Dejó escrito Ortega y Gasset que en España nos faltó el gran siglo educador, lamentándose de la escasa consideración social de que gozaban los enseñantes. En efecto, sobre la condición de la mayoría de los maestros en el siglo XIX era frecuente que aparecieran en la prensa noticias de este tenor: «Los maestros piden limosna y pasan hambre. Nuestros infortunados maestros van pregonando con su miseria las desdichas de este país ingrato con los que mejor le sirven».

El prestigio del maestro mejoró sustancialmente con la Segunda República: pasó a ser el alma de la escuela. Se decía entonces que sin buenos maestros, todo lo que se hiciera en beneficio de la enseñanza resultaría estéril.

Durante el franquismo, las autoridades reclamaban para los profesores una especial consideración «por el cargo que desempeñan y el título que ostentan». Y en uno de los artículos de la vigente Ley Orgánica de Educación (LOE) se dice que «las administraciones educativas velarán por que el profesorado reciba el trato, la consideración y el respeto acordes con la importancia social de su tarea». No dejan de ser simbólicos reconocimientos institucionales.

Desde distintos sectores se reclama hoy mayor autoridad para los profesores. Uno de los sentidos del concepto de autoridad es el de un saber socialmente reconocido.
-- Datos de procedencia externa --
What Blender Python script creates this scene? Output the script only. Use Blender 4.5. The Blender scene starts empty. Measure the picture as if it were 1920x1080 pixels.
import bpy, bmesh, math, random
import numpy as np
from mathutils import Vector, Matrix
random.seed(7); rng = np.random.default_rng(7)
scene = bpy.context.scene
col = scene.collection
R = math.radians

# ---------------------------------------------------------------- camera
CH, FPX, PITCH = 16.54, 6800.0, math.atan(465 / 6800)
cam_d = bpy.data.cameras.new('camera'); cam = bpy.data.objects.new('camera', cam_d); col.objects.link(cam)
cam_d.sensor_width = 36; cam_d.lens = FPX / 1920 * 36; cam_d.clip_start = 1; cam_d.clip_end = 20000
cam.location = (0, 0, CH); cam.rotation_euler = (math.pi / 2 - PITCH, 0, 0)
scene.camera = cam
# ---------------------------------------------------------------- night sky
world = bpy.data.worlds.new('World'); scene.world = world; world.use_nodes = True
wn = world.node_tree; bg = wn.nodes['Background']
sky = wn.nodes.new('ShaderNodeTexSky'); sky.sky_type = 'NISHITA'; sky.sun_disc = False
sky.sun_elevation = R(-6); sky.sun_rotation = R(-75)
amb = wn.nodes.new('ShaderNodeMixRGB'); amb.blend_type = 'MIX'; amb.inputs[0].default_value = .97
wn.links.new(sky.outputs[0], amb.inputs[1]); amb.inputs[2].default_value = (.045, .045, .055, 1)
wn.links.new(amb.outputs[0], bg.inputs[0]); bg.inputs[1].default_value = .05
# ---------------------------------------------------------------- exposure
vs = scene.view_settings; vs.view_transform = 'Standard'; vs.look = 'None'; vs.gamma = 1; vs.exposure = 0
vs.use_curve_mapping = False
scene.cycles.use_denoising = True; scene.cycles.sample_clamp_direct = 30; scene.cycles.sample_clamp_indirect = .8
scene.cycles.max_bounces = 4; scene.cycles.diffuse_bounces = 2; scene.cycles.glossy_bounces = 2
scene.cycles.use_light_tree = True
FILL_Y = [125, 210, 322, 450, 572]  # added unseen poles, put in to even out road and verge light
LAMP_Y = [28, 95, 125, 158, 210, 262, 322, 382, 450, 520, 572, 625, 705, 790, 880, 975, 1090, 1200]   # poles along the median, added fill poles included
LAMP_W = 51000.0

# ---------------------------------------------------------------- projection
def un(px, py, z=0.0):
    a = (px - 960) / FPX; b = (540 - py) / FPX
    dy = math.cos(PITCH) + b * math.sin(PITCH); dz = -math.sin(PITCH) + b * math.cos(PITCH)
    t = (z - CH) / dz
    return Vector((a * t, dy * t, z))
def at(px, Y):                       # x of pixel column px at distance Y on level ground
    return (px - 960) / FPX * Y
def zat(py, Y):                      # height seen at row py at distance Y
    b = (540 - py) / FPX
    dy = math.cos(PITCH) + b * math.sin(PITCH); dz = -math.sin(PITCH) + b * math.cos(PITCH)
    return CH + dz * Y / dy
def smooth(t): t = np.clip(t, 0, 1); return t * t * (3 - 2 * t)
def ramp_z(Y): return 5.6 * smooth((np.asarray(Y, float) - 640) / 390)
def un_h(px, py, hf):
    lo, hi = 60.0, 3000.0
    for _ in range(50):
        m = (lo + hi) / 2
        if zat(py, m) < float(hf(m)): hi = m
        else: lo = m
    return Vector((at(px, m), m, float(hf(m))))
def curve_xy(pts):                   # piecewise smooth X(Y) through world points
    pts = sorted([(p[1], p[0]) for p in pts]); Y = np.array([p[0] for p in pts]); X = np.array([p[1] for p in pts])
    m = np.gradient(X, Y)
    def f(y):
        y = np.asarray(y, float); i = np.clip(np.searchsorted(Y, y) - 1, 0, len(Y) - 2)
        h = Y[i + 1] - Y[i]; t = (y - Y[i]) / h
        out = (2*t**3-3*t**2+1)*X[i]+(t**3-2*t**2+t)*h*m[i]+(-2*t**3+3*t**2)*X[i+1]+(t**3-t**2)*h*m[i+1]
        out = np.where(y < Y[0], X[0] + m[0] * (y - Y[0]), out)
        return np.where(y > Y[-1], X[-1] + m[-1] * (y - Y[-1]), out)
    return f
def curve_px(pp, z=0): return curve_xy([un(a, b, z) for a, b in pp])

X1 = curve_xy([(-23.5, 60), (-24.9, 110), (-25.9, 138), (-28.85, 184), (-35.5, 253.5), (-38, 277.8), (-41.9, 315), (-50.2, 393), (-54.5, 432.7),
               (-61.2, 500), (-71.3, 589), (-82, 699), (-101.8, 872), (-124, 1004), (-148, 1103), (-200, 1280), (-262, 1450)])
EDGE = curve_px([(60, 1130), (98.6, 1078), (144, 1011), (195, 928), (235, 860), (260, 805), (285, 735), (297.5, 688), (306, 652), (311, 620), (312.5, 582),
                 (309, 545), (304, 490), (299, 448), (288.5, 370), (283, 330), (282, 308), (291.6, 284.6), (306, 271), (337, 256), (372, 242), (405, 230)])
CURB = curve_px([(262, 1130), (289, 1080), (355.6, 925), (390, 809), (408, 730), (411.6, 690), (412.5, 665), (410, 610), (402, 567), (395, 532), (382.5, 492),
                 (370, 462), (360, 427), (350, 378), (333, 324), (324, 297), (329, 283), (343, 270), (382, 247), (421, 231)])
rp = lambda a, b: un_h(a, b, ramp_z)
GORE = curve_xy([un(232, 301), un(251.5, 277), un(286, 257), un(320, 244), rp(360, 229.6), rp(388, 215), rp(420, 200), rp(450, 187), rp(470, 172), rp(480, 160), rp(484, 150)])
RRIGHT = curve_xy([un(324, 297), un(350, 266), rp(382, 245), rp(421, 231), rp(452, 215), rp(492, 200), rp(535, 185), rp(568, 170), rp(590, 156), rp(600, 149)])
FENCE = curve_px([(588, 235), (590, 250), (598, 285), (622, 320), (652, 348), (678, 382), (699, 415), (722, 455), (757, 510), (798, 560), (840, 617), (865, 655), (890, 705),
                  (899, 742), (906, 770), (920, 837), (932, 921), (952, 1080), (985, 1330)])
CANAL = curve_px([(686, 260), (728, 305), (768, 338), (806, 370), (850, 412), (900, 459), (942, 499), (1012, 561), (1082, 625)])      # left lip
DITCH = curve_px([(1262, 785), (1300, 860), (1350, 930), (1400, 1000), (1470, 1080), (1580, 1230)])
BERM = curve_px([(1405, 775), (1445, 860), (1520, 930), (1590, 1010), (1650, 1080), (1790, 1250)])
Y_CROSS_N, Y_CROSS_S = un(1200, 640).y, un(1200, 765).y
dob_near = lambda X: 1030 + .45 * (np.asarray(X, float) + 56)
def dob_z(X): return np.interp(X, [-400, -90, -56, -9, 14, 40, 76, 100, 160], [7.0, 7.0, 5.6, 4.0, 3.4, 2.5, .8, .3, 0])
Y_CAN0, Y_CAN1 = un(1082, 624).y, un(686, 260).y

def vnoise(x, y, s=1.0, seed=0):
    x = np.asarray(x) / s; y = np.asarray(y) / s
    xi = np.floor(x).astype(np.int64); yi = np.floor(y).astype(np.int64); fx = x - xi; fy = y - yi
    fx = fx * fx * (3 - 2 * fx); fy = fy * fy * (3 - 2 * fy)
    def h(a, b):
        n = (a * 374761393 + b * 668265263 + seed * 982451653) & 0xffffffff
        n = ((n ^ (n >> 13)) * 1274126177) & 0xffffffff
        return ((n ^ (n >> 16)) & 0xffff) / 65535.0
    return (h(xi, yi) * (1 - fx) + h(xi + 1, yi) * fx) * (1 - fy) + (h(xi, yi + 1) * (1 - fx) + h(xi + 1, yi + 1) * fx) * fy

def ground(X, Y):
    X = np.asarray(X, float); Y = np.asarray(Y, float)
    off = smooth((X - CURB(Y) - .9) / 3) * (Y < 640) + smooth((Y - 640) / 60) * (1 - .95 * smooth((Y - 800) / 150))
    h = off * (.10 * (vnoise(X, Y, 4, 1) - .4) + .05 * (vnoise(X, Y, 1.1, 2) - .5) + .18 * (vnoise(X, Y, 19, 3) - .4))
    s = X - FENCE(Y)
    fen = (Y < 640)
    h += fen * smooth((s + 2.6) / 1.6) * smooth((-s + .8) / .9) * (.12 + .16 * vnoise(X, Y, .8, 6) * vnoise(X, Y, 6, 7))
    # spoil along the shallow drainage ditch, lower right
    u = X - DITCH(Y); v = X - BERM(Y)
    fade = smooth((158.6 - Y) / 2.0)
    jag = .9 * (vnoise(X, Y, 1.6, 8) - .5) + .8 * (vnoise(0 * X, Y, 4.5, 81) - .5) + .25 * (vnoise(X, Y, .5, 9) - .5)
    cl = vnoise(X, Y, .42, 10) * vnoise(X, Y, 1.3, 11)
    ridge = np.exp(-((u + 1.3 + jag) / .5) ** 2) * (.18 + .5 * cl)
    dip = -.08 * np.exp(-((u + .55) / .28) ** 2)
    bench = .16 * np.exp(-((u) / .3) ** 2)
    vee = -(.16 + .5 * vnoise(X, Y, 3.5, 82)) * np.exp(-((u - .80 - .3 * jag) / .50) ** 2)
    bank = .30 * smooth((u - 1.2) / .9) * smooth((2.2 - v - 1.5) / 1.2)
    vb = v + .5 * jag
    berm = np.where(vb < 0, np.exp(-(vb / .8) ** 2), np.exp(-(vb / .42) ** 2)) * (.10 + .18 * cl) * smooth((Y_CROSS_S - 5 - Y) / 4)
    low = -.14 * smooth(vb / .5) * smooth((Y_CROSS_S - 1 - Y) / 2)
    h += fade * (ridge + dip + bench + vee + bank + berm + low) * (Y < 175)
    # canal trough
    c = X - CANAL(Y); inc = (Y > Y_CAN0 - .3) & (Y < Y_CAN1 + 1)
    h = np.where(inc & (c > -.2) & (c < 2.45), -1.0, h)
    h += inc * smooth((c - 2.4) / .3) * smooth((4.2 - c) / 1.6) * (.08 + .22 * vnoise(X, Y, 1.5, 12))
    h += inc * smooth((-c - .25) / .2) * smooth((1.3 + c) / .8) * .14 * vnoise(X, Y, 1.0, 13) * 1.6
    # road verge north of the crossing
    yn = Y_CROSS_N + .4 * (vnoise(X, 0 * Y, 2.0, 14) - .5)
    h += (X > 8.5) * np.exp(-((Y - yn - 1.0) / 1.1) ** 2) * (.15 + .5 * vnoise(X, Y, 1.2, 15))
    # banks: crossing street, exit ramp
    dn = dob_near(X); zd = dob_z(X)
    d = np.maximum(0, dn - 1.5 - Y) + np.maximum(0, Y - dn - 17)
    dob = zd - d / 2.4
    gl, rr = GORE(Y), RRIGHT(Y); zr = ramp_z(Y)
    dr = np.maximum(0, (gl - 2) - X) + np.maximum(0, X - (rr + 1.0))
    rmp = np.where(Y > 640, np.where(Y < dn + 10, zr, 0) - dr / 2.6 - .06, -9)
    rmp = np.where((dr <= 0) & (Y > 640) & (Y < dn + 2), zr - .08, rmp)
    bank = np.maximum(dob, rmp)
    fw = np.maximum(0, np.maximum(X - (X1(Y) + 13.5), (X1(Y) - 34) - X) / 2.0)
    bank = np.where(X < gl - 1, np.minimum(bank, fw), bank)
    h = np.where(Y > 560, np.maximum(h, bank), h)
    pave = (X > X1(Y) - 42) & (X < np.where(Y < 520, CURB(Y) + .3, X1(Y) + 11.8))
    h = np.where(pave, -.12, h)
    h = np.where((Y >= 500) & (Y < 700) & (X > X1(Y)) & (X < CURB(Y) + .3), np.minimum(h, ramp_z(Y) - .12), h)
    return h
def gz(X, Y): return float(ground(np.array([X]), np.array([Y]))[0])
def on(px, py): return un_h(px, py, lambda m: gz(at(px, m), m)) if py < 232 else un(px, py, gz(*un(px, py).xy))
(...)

Un saber basado en el trabajo, la dedicación, la profesionalidad, la obra bien hecha, mientras que la potestad se refiere a un poder legitimado e institucionalizado: otro modo de autoridad que se ejerce aplicando una coerción exterior.

Se han compendiado estos dos conceptos -autoridad y potestad- en la llamada «autoridad educativa», ya que para desempeñar su tarea el profesor no sólo precisa dominar el saber propio de su oficio, sino que también se ve obligado a llevar a cabo determinadas acciones coercitivas para mantener una imprescindible disciplina en el aula: corregir, obligar, forzar, imponer.

En tal sentido, el Congreso de los Diputados ha rechazado la semana pasada una proposición de ley del Partido Popular, apoyada por Unión Progreso y Democracia de Rosa Díez, para que los profesores, «víctimas con frecuencia de insultos y agresiones de los alumnos y de los padres», fueran considerados autoridad pública en el ejercicio de sus funciones.

De haberse aprobado tal iniciativa, los profesores, igual que otros funcionarios del Estado -jueces, policías-, contarían con una protección especial. La agresión a uno de ellos está tipificada con penas que oscilan entre dos y cuatro años. Además, en caso de versiones contradictorias, la autoridad pública tiene presunción de veracidad. A grandes males, grandes remedios

Creo, sin embargo, que la mayoría de los profesores se conformaría con poder impartir razonablemente, sin sobresaltos, sus clases diarias. Para conseguirlo, las autoridades docentes deberían corregir una normativa disciplinaria muy deteriorada en los últimos tiempos: muy garantista para los alumnos en detrimento de la autoridad del profesor. De momento se podría empezar por ahí.